Tuesday, December 9, 2014

Adventszeit: German Club Creates Gifts for Friends and Family


Last Sunday, the CSB/SJU German Club hosted the annual gingerbread house night in the McKeown Center. An estimated 20 people attended, and students were able to build their own gingerbread houses using homemade Lebkuchen (gingerbread). Paula Doebel, a local supplied the gingerbread and other necessary supplies, as she has in the past. Students engaged in a friendly atmosphere while building their houses and listening to Christmas music.  Everyone enjoyed being able to take a short study break to de-stress before diving into finals week.
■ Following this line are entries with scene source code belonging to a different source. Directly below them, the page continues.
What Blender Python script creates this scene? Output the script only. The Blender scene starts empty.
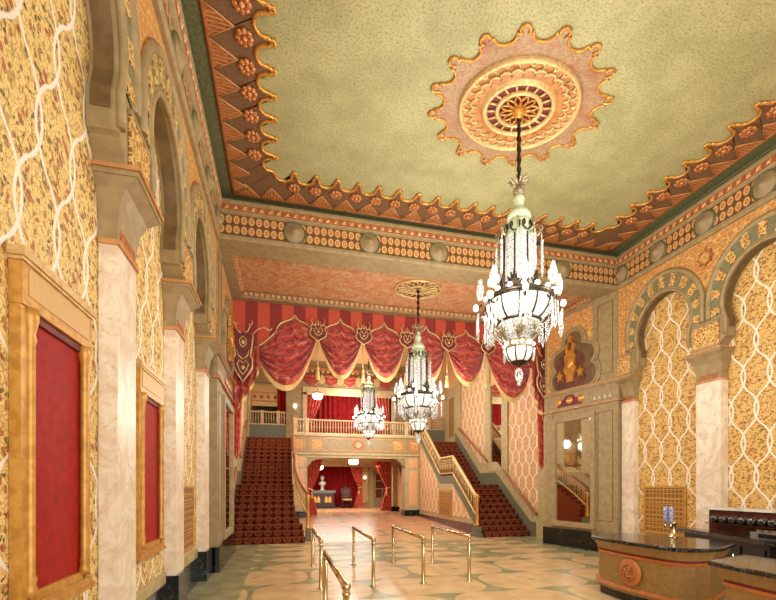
import bpy, math, random
from math import sin, cos, pi, radians, sqrt, exp
random.seed(7)
scene = bpy.context.scene
COL = scene.collection

# ------------------------------------------------------------------ helpers
XFORM = None
def lin(c):
    return tuple(((v/255)/12.92 if v/255 <= .04045 else ((v/255+.055)/1.055)**2.4) for v in c) + (1.0,)

class NG:
    """small wrapper round a material's node tree"""
    def __init__(s, name, rough=.5, metal=0.0, spec=.5):
        s.m = bpy.data.materials.new(name); s.m.use_nodes = True
        s.t = s.m.node_tree; s.p = s.t.nodes['Principled BSDF']
        s.p.inputs['Roughness'].default_value = rough
        s.p.inputs['Metallic'].default_value = metal
        s.p.inputs['Specular IOR Level'].default_value = spec
        s._c = None
    def n(s, typ, **kw):
        nd = s.t.nodes.new(typ)
        for k, v in kw.items(): setattr(nd, k, v)
        return nd
    def put(s, sock, v):
        if isinstance(v, bpy.types.NodeSocket): s.t.links.new(v, sock)
        elif v is not None: sock.default_value = v
    def xyz(s):
        if s._c is None:
            tc = s.n('ShaderNodeTexCoord'); sp = s.n('ShaderNodeSeparateXYZ')
            s.t.links.new(tc.outputs['Object'], sp.inputs[0])
            s._c = (sp.outputs[0], sp.outputs[1], sp.outputs[2]); s.vec = tc.outputs['Object']
        return s._c
    def math(s, op, a, b=None, c=None):
        nd = s.n('ShaderNodeMath', operation=op)
        for i, v in enumerate((a, b, c)):
            if v is not None: s.put(nd.inputs[i], v)
        return nd.outputs[0]
    def add(s, a, b): return s.math('ADD', a, b)
    def sub(s, a, b): return s.math('SUBTRACT', a, b)
    def mul(s, a, b): return s.math('MULTIPLY', a, b)
    def comb(s, x, y, z):
        nd = s.n('ShaderNodeCombineXYZ')
        for i, v in enumerate((x, y, z)): s.put(nd.inputs[i], v)
        return nd.outputs[0]
    def noise(s, scale, vec=None, detail=3, rough=.55, dist=0):
        s.xyz(); nd = s.n('ShaderNodeTexNoise')
        nd.inputs['Scale'].default_value = scale; nd.inputs['Detail'].default_value = detail
        nd.inputs['Roughness'].default_value = rough; nd.inputs['Distortion'].default_value = dist
        s.put(nd.inputs['Vector'], vec if vec is not None else s.vec)
        return nd.outputs[0]
    def voro(s, scale, vec=None, feature='F1', out=0, rnd=1.0):
        s.xyz(); nd = s.n('ShaderNodeTexVoronoi', feature=feature)
        nd.inputs['Scale'].default_value = scale; nd.inputs['Randomness'].default_value = rnd
        s.put(nd.inputs['Vector'], vec if vec is not None else s.vec)
        return nd.outputs[out]
    def mix(s, fac, a, b):
        nd = s.n('ShaderNodeMix', data_type='RGBA')
        s.put(nd.inputs[0], fac)
        s.put(nd.inputs[6], lin(a) if isinstance(a, tuple) and len(a) == 3 else a)
        s.put(nd.inputs[7], lin(b) if isinstance(b, tuple) and len(b) == 3 else b)
        return nd.outputs[2]
    def step(s, v, lo, hi):     # smooth 0..1
        nd = s.n('ShaderNodeMapRange', interpolation_type='SMOOTHSTEP')
        s.put(nd.inputs[0], v); nd.inputs[1].default_value = lo; nd.inputs[2].default_value = hi
        return nd.outputs[0]
    def color(s, c): s.put(s.p.inputs['Base Color'], lin(c) if isinstance(c, tuple) and len(c) == 3 else c)
    def bump(s, h, strength=.3, dist=.02):
        nd = s.n('ShaderNodeBump'); nd.inputs['Strength'].default_value = strength
        nd.inputs['Distance'].default_value = dist
        s.put(nd.inputs['Height'], h); s.t.links.new(nd.outputs[0], s.p.inputs['Normal'])
    def emit(s, c, st):
        s.put(s.p.inputs['Emission Color'], lin(c) if isinstance(c, tuple) else c)
        s.put(s.p.inputs['Emission Strength'], st)

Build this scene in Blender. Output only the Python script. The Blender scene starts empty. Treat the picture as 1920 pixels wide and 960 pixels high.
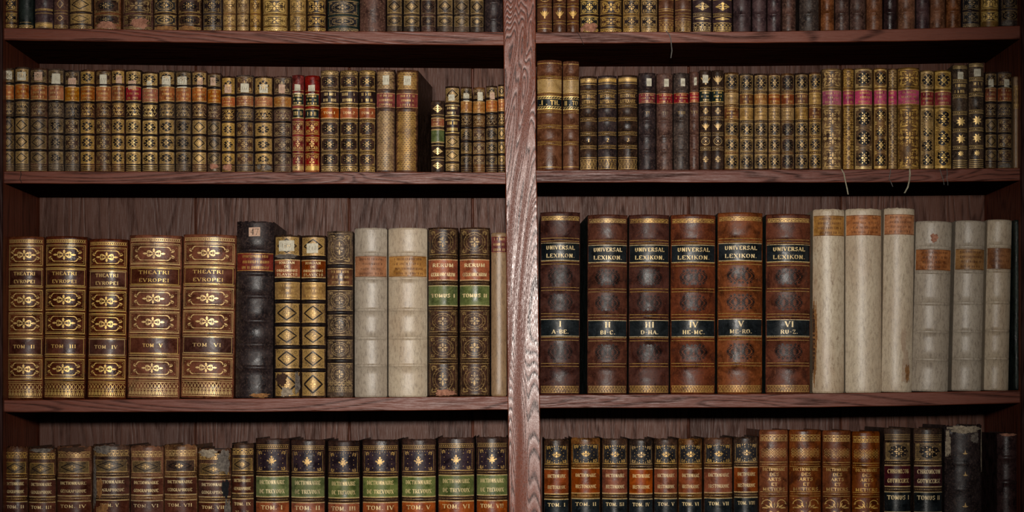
import bpy, math, random
from math import sin, cos, pi, sqrt

# ------------------------------------------------------------------ camera, light, exposure
SC = bpy.context.scene
COL = SC.collection
PX = 0.001            # one photo pixel at the plane of the spines = 1 mm
CAM_D = 3.62          # camera distance from the front plane (m)
HORIZON = 740.0       # eye level, as a photo row
CX, CY = 960.0, 480.0

def Z(py): return (CY - py) * PX
def X(px): return (px - CX) * PX

cam_d = bpy.data.cameras.new('camera')
cam = bpy.data.objects.new('camera', cam_d); COL.objects.link(cam)
cam.location = (0, -CAM_D, Z(HORIZON)); cam.rotation_euler = (pi / 2, 0, 0)
cam_d.sensor_width = 36; cam_d.lens = 36 * CAM_D / 1.92
cam_d.shift_y = (HORIZON - CY) / 1920.0
cam_d.clip_start = 0.05; cam_d.clip_end = 50
SC.camera = cam

world = bpy.data.worlds.new('dim_room'); SC.world = world; world.use_nodes = True
world.node_tree.nodes['Background'].inputs[0].default_value = (0.75, 0.85, 1.0, 1)
world.node_tree.nodes['Background'].inputs[1].default_value = 0.004

def spot(name, loc, target, power, size_deg, blend, radius, col):
    l = bpy.data.lights.new(name, 'SPOT'); o = bpy.data.objects.new(name, l); COL.objects.link(o)
    l.energy = power; l.spot_size = math.radians(size_deg); l.spot_blend = blend
    l.shadow_soft_size = radius; l.color = col
    o.location = loc
    from mathutils import Vector
    d = Vector(target) - Vector(loc)
    o.rotation_euler = d.to_track_quat('-Z', 'Y').to_euler()
    return o
spot('key_lamp', (0.03, -3.72, Z(362)), (-0.09, 0, Z(480)), 620, 40, 1.0, 0.09, (1.0, 0.945, 0.87))

vs = SC.view_settings
SC.display_settings.display_device = 'sRGB'
vs.view_transform = 'Standard'; vs.look = 'None'; vs.gamma = 1.0; vs.use_curve_mapping = False
vs.exposure = 0.0

# ------------------------------------------------------------------ materials
def lin(c):
    if isinstance(c, str):
        c = [int(c[i:i + 2], 16) for i in (0, 2, 4)]
    return tuple(((v / 255) / 12.92 if v / 255 < 0.04045 else ((v / 255 + 0.055) / 1.055) ** 2.4) for v in c) + (1.0,)

MATS = {}
def nt(name):
    m = bpy.data.materials.new(name); m.use_nodes = True
    t = m.node_tree
    return m, t, t.nodes['Principled BSDF']

def coords(t, scale=(1, 1, 1), rnd=True):
    tc = t.nodes.new('ShaderNodeTexCoord'); mp = t.nodes.new('ShaderNodeMapping')
    mp.inputs['Scale'].default_value = scale
    t.links.new(tc.outputs['Object'], mp.inputs['Vector'])
    if rnd:
        oi = t.nodes.new('ShaderNodeObjectInfo'); mul = t.nodes.new('ShaderNodeMath'); mul.operation = 'MULTIPLY'
        mul.inputs[1].default_value = 57.0
        t.links.new(oi.outputs['Random'], mul.inputs[0])
        t.links.new(mul.outputs[0], mp.inputs['Location'])
    return mp.outputs['Vector']

def noise(t, vec, scale, detail=4, rough=0.6, dist=0.0):
    n = t.nodes.new('ShaderNodeTexNoise'); n.inputs['Scale'].default_value = scale
    n.inputs['Detail'].default_value = detail; n.inputs['Roughness'].default_value = rough
    n.inputs['Distortion'].default_value = dist
    t.links.new(vec, n.inputs['Vector'])
    return n.outputs['Fac']

def ramp(t, fac, stops):
    r = t.nodes.new('ShaderNodeValToRGB'); e = r.color_ramp.elements
    while len(e) < len(stops): e.new(0.5)
    for el, (p, c) in zip(e, stops):
        el.position = p; el.color = c if len(c) == 4 else tuple(c) + (1,)
    t.links.new(fac, r.inputs['Fac'])
    return r.outputs['Color']

def mix(t, fac, a, b, mode='MIX'):
    m = t.nodes.new('ShaderNodeMix'); m.data_type = 'RGBA'; m.blend_type = mode
    for i, v in ((0, fac), (6, a), (7, b)):
        if isinstance(v, (int, float)): m.inputs[i].default_value = v
        elif isinstance(v, tuple): m.inputs[i].default_value = v
        else: t.links.new(v, m.inputs[i])
    return m.outputs[2]

def bump(t, b, h, strength, dist=0.001):
    n = t.nodes.new('ShaderNodeBump'); n.inputs['Strength'].default_value = strength
    n.inputs['Distance'].default_value = dist
    t.links.new(h, n.inputs['Height']); t.links.new(n.outputs[0], b.inputs['Normal'])

def sc_(c, k): return tuple(min(1, v * k) for v in c[:3]) + (1,)
W4 = (1, 1, 1, 1); K4 = (0, 0, 0, 1)

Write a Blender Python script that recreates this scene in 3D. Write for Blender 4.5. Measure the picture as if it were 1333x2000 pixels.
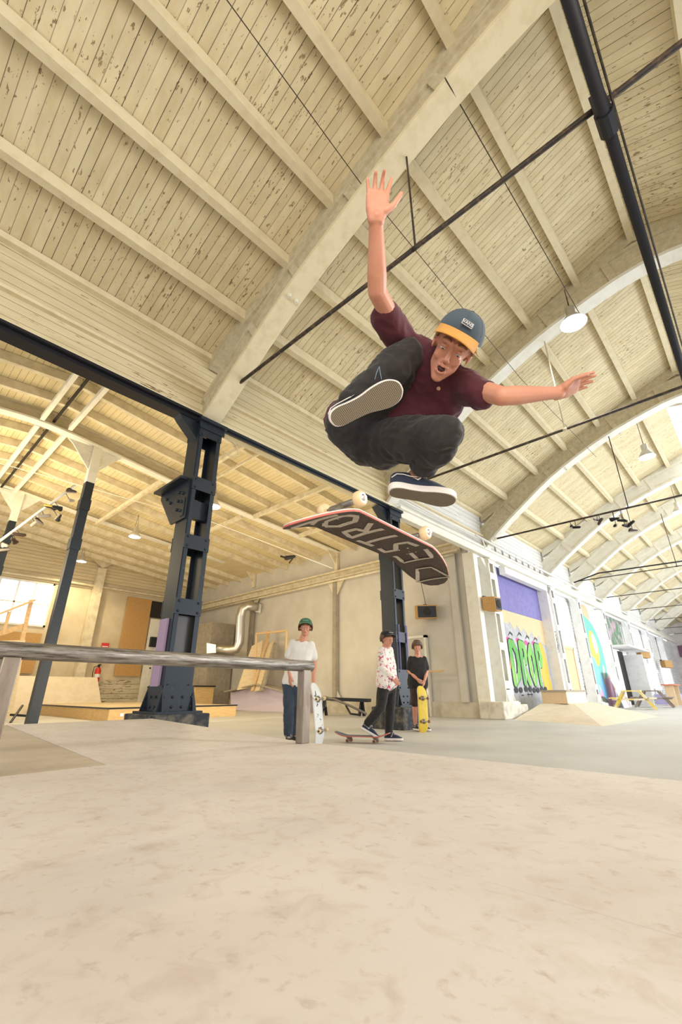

The event began at 7:15pm and most students stayed until around 8:30 when they had finished building their houses. After the event, students were able to take their completed houses home with them. The event was an overall success and we continuing this German tradition here at CSB/SJU.

Tuesday, October 28, 2014

Oktoberfest 2014 a Great Success

The German Club was proud to host our fifth annual Oktoberfest in Bro. Willie’s Pub on Saturday, Oct. 18th. As in past years, the event included music, dancing, good food and drink, and games with prizes. Campus DJs did a great job of DJing the event, playing a combination of popular German and Austrian songs, electronic music, and even a small amount of Polka to get people dancing. Food served included hot Brezen and Würstl. Beer was served upstairs, including Paulaner Weißbier, the world-famous wheat beer brewed in Munich. Games included Steinheben, a game where contestants attempt to hold a liter of water with an outstretched arm for as long as possible, a costume contest with prizes for the best dressed Mädel and Bursche, and a guessing game where contestants had to estimate the number of gummy bears in a liter Stein. We had an estimated 200 people attend, and it was all in all a great event!
     Congratulations, German Club Members, on organizing such a fine event.